The Black Metropolis development gained nationwide publicity as a model of black achievement, with extensive coverage in both the white as well as the black press of the time. Chicago was one of the centers of black journalism, having at different times several black-owned newspapers, including the Chicago Whip, Chicago Bee, Broad Axe, and the Half Century Magazine. The most influential of the Chicago publications was the Chicago Defender, a newspaper of nationwide circulation which was founded by Robert S. Abbott in 1905. The Chicago Defender had a major impact on black thought and development in America by its combination of news items pertinent to blacks nationwide in conjunction with strong editorial viewpoints on a wide variety of civil rights issues. The "Great Migration" of 1910 to 1920 was due in large part to editorials published in the Chicago Defender urging blacks to leave the oppression of the South for greater opportunity in Chicago and the North.

Black Metropolis reached the height by the mid-1920s, but its economic vitality began to gradually weaken after 1925 due to socio-economic conditions which were out of the control of its developers. Although the growth and prosperity of Black Metropolis was directly tied to the rapid growth of the black population, particularly during the Great Migration, the sharp decline in new arrivals during the 1920s slowed its development. As employment opportunities did not keep pace with the population increases of the previous decade, unemployment weakened the financial base of the community, adversely affecting the businesses of Black Metropolis which were reliant on support from within the black community. Further deterioration of the financial base occurred when white businessmen who previously had ignored the black community began to realize its economic potential. Rather than attempt to break into the prosperous existing market at 35th and State, an alternate business area was created along 47th Street principally developed and financed by white developers and store owners who controlled the property to such an extent that black-owned and -developed properties and businesses were largely excluded from the area. The introduction of established white chain stores and commercial enterprises along 47th Street gave insurmountable competition to the independent black business of the 35th Street district and progressively siphoned off its energy and self-supporting financial base. The final blow to Black Metropolis came with the Great Depression of 1929 which closed down most of its black-owned banks, insurance companies, and other business interests, while many of the businesses of 47th Street with their broader access to credit and nationwide financial backing remained largely intact. The self-supporting momentum of Black Metropolis, which its backers had hoped would lead to recognition and eventual integration with the established downtown business establishment, was thus dealt a serious blow from which many negative after-effects lingered for decades.

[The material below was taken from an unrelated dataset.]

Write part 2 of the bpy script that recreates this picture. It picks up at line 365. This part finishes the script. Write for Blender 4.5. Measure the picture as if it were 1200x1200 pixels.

After the 35th Street district lost its principal business interests during the Depression, the area quickly declined, and by 1950 one local writer dismissed the intersection of 35th and State streets as "Bronzeville's skid-row." Deterioration and urban renewal took their toll during the 1950s and 1960s resulting in the demolition of entire blocks along State Street for the construction of public housing projects and the campus of the Illinois Institute of Technology, as well as extensive isolated demolitions throughout the community.

Fortunately, many of the most significant buildings of the Black Metropolis development have survived, although some are in a state of neglect and deterioration. Collectively, these buildings are worthy of recognition and preservation as monuments to the determination of the black urban pioneers who created them.

The reading was excerpted from Timothy Samuelson, "Black Metropolis Thematic Nomination" (Cook County, Illinois) National Register of Historic Places Registration Form, Washington, D.C.: U.S. Department of the Interior, National Park Service, 1986.